ISLAMABAD: Pakistan’s Deputy Prime Minister and Foreign Minister Ishaq Dar has condemned Israel’s recent decisions to expand control over the occupied West Bank while addressing a high-level United Nations Security Council briefing on Palestine in New York, the foreign ministry said on Thursday.
Israel’s cabinet approved new measures this month tightening administrative and legal control over parts of the West Bank, including easing land purchases by settlers and reclassifying land as “state land,” a move Palestinians and many international observers say deepens settlement expansion and undermines prospects for a two-state solution.
Pakistan, which does not recognize Israel and has consistently supported Palestinian statehood, has also recently joined a multilateral diplomatic framework aimed at stabilizing Gaza following the latest war and ceasefire efforts.
In a statement, the foreign ministry said Dar “strongly condemned Israel’s continued ceasefire violations, illegal settlement activities, and attempts to alter the status of the Occupied Palestinian Territory, particularly its recent illegal decisions and measures to expand control over the Occupied West Bank, including designating of its land as ‘state land’.”
He called for the “immediate halt and reversal” of those actions, according to the statement.
Dar also urged a permanent ceasefire in Gaza and implementation of UN Security Council Resolution 2803, which underpins international efforts toward reconstruction and political settlement after months of conflict in the enclave.
The minister said Pakistan joined the Board of Peace — a diplomatic initiative supported by a group of Arab and Islamic countries — to support humanitarian relief and long-term political resolution.

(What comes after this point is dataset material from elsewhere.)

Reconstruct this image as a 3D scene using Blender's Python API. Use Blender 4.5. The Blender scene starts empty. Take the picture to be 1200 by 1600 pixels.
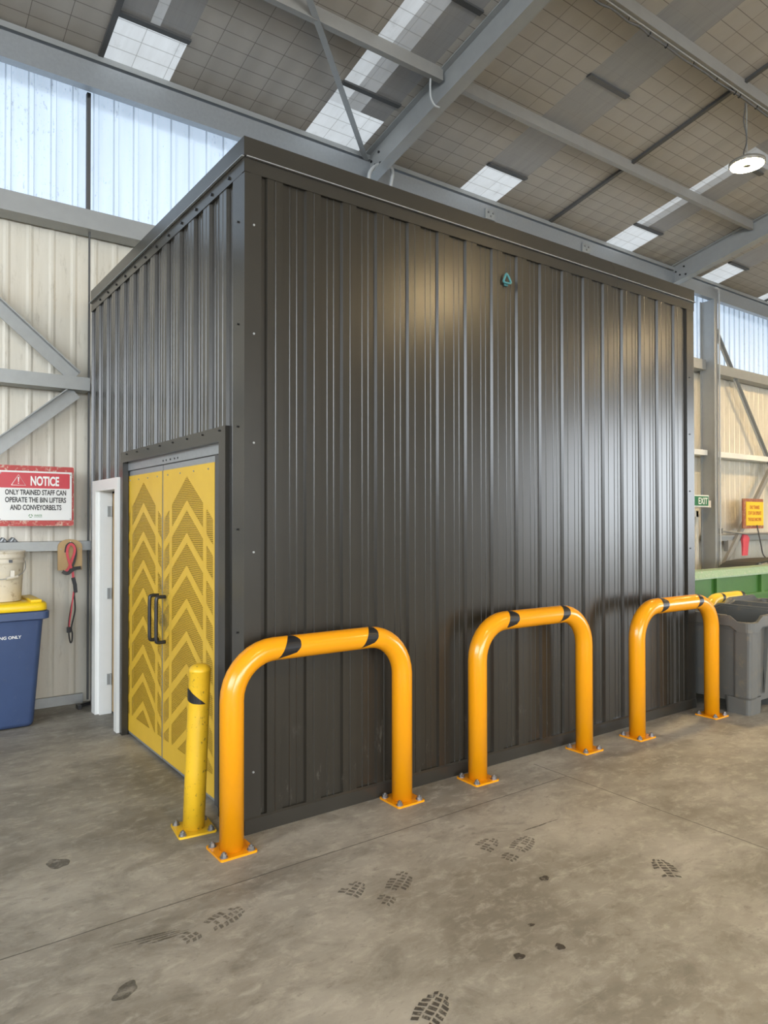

He expressed hope the initiative would lead to “concrete steps” toward a ceasefire, expanded humanitarian aid and eventual realization of Palestinian self-determination through a political process based on pre-1967 borders with East Jerusalem as the capital of a future Palestinian state.
Dar reaffirmed Pakistan’s willingness to support diplomatic initiatives including the Board of Peace, a proposed international peace conference and other multilateral efforts aimed at a “just, lasting and comprehensive peace” in the Middle East.